About This Image
This remarkable image captures one of the most extraordinary cosmic alignments ever photographed: two unrelated spiral galaxies that happen to lie almost exactly along our line of sight. NGC 3314a, the foreground galaxy at about 117 million light-years distance, is seen face-on and is silhouetted against the more distant NGC 3314b at roughly 140 million light-years. This chance superposition creates a unique natural experiment: the dust lanes and spiral arms of the foreground galaxy are strikingly backlit by the glow of the galaxy behind it, allowing astronomers to map the distribution of dark interstellar dust in NGC 3314a with extraordinary precision. This backlit configuration reveals dust structures that would ordinarily be invisible against the dark background of empty space, providing an unparalleled view of the interstellar medium within a spiral galaxy.
Scientific Significance
NGC 3314 is one of the most scientifically valuable galaxy pairs for studying interstellar dust, the fine particles of carbon and silicate that pervade the space between stars. Normally, astronomers must infer the properties of dust indirectly — through its infrared emission or its reddening effect on starlight. But NGC 3314's unique backlit geometry allows direct measurement of dust absorption by comparing the light of the background galaxy in regions with and without foreground dust. This technique has yielded some of the most precise maps of dust distribution in any external galaxy. The observations revealed that dust in NGC 3314a extends significantly beyond the visible spiral arms, indicating that the interstellar medium is more extensive than optical images alone would suggest.
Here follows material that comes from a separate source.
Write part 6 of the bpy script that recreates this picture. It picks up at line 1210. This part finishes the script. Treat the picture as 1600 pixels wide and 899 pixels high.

These findings have important implications for understanding how dust affects distance measurements to supernovae and other cosmological standard candles.
Observation Details
This image was captured using Hubble's Wide Field and Planetary Camera 2 (WFPC2) through multiple broadband filters spanning ultraviolet, visible, and near-infrared wavelengths. The multi-wavelength approach was critical for measuring the wavelength dependence of dust absorption, which reveals the size distribution of dust grains. Careful subtraction of the foreground galaxy's own starlight from the combined image was required to isolate the pure absorption signature of the dust. Hubble's sharp resolution was essential for resolving individual dust lanes and structures within NGC 3314a against the smooth background illumination provided by NGC 3314b.
Location in the Universe
Constellation
Hydra
Distance from Earth
117 million light-years (foreground)
Fun Facts
- 1
Despite appearing to overlap, NGC 3314a and NGC 3314b are actually separated by tens of millions of light-years and are not gravitationally interacting — their overlap is purely a line-of-sight coincidence.
- 2
The chance of finding two large spiral galaxies aligned this precisely from our vantage point is astronomically small, making NGC 3314 one of the most unusual galaxy pairings ever observed.
- 3
By studying the dimming of the background galaxy's light as it passes through the foreground galaxy's dust, astronomers can measure the optical depth and grain properties of interstellar dust far more accurately than with any other technique.